## start

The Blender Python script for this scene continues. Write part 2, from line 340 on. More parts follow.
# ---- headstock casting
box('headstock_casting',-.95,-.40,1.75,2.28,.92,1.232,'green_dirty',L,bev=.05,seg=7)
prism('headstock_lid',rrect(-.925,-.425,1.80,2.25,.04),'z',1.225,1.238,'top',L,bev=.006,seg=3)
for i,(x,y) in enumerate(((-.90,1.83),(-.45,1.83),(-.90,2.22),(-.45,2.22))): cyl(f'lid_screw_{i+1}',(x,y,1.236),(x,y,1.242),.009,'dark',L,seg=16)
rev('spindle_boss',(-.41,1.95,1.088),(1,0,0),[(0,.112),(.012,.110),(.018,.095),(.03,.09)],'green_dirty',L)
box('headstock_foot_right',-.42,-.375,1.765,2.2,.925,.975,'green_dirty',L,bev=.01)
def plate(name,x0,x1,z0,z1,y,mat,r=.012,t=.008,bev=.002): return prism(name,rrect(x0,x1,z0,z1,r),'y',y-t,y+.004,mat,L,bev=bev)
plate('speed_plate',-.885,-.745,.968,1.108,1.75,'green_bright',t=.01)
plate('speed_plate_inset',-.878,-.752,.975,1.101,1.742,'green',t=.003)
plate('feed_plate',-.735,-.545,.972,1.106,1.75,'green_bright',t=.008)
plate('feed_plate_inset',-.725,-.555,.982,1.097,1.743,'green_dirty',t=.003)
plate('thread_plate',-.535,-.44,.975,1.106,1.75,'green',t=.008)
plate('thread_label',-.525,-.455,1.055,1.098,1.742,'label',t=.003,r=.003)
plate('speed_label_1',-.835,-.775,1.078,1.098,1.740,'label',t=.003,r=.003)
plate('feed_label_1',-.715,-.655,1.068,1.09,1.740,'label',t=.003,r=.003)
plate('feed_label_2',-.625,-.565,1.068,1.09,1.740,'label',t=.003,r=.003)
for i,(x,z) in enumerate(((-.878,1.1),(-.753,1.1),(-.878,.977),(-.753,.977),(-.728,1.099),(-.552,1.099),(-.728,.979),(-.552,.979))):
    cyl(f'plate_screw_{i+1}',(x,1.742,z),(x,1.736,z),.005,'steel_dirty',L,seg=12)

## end
## start

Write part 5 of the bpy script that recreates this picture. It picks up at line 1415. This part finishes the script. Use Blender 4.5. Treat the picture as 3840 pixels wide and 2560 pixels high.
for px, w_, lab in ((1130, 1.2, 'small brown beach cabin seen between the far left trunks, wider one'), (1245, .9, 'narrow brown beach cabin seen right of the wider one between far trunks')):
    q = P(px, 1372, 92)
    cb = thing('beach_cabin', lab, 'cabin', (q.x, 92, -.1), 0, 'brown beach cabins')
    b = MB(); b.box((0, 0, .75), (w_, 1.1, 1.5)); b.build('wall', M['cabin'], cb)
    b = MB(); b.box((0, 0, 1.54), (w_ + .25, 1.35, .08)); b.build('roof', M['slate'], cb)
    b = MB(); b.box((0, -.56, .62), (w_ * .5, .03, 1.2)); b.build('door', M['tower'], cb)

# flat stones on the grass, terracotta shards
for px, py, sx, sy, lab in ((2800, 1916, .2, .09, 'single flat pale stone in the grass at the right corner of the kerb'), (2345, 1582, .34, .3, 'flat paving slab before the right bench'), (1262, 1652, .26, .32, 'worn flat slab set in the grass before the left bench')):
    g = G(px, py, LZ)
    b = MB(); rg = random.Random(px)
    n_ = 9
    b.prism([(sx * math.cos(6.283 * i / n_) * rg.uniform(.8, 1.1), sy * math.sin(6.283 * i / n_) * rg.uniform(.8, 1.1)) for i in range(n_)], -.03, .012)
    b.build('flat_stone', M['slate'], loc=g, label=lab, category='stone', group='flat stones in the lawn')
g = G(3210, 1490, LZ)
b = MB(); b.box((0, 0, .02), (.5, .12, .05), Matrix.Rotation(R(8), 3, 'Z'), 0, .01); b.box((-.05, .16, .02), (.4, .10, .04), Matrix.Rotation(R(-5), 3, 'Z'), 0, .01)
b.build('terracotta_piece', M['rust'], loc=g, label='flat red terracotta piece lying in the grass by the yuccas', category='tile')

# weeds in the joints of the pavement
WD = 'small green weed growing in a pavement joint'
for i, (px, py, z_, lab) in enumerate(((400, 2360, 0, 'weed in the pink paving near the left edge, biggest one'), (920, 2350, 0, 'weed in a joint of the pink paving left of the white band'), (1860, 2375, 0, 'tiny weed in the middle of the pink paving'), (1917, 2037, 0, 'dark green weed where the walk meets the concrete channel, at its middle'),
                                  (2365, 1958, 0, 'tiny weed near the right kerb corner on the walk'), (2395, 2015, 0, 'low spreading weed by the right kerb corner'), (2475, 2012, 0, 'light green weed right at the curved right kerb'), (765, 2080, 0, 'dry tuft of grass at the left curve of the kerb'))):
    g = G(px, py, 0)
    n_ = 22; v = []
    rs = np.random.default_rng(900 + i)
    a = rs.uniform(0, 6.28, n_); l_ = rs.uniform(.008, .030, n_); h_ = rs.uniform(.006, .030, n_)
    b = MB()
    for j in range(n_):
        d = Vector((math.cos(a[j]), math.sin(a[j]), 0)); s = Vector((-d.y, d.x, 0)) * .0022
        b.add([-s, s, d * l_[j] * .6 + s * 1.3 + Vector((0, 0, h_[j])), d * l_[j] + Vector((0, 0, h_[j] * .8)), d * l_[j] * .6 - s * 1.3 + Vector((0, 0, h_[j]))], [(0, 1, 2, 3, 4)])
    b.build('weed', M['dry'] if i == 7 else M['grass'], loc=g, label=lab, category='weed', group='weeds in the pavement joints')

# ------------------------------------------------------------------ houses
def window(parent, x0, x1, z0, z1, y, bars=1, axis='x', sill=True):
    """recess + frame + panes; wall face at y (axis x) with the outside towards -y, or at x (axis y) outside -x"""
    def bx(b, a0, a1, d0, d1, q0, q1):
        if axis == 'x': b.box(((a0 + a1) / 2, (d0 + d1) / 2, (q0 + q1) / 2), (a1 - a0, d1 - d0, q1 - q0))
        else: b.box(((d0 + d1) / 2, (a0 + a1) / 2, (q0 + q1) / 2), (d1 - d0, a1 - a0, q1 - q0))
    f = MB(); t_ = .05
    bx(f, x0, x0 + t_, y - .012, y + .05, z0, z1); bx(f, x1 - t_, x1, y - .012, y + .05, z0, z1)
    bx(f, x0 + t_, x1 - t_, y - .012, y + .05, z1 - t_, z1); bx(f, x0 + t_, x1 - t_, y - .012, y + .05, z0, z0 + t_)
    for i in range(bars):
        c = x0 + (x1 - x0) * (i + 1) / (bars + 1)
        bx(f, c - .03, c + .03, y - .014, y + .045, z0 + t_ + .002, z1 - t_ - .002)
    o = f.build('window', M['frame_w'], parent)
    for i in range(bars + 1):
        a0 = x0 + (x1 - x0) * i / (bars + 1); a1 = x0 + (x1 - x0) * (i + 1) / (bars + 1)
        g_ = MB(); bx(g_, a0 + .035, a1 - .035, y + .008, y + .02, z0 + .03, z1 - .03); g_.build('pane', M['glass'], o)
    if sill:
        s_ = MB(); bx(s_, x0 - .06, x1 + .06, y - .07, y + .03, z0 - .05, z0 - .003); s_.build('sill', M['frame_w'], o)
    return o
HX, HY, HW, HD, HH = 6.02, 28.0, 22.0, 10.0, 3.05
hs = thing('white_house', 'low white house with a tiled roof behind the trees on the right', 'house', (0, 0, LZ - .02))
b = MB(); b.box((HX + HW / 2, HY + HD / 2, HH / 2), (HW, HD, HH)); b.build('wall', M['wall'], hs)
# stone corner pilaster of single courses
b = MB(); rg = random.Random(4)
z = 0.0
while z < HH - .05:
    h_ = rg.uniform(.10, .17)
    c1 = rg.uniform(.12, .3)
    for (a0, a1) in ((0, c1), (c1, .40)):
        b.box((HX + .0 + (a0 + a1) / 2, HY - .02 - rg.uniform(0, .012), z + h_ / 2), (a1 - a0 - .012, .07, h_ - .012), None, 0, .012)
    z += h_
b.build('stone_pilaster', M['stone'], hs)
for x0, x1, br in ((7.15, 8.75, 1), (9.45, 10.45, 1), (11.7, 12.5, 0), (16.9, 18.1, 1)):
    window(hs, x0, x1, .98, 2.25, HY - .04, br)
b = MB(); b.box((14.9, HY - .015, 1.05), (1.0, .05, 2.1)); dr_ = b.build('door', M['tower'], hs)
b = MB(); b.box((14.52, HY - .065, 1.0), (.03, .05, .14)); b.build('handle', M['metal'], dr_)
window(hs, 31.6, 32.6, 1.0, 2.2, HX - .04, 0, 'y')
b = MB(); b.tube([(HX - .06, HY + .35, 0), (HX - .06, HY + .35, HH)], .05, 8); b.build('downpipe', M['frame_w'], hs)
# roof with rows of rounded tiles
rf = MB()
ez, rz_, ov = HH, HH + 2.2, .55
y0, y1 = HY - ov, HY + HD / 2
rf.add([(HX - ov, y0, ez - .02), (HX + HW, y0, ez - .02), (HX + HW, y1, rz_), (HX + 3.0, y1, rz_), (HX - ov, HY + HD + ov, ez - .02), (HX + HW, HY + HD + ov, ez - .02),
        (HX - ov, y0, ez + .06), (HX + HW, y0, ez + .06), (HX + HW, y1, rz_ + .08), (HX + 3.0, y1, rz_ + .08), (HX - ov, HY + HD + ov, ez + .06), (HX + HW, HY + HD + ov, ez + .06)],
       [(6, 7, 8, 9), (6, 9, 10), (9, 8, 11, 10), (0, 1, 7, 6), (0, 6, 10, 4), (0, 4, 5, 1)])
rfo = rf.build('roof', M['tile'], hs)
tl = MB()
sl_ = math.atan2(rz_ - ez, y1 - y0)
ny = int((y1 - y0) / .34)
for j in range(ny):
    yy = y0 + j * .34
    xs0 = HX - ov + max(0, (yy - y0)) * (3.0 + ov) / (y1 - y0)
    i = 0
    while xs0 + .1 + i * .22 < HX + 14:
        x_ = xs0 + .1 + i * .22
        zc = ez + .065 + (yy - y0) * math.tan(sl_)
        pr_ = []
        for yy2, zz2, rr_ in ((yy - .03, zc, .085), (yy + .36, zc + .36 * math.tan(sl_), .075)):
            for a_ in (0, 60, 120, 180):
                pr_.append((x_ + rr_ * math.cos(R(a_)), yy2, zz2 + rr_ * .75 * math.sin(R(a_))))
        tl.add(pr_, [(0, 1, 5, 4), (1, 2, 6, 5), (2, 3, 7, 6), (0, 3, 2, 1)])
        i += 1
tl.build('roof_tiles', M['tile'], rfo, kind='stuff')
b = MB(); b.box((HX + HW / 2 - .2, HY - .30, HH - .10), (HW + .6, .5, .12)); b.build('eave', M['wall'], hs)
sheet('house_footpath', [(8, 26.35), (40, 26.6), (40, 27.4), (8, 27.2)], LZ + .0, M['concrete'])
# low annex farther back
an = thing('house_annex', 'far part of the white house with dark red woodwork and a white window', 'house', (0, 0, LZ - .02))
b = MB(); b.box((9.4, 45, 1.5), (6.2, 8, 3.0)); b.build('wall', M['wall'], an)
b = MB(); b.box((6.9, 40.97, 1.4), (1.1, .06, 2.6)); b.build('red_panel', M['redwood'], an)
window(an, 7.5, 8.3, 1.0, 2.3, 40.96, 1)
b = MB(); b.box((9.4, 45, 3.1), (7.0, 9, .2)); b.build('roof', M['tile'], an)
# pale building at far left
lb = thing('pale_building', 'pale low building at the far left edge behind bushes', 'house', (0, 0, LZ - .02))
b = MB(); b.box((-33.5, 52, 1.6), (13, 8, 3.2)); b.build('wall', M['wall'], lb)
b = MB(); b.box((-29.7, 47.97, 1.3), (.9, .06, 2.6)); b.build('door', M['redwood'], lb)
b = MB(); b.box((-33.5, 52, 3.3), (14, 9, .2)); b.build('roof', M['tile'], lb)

## end

* _Objective_: Take every line from the data that contains the word "Blender".

* _Task output_:
The Blender Python script for this scene continues. Write part 2, from line 340 on. More parts follow.
Write part 5 of the bpy script that recreates this picture. It picks up at line 1415. This part finishes the script. Use Blender 4.5. Treat the picture as 3840 pixels wide and 2560 pixels high.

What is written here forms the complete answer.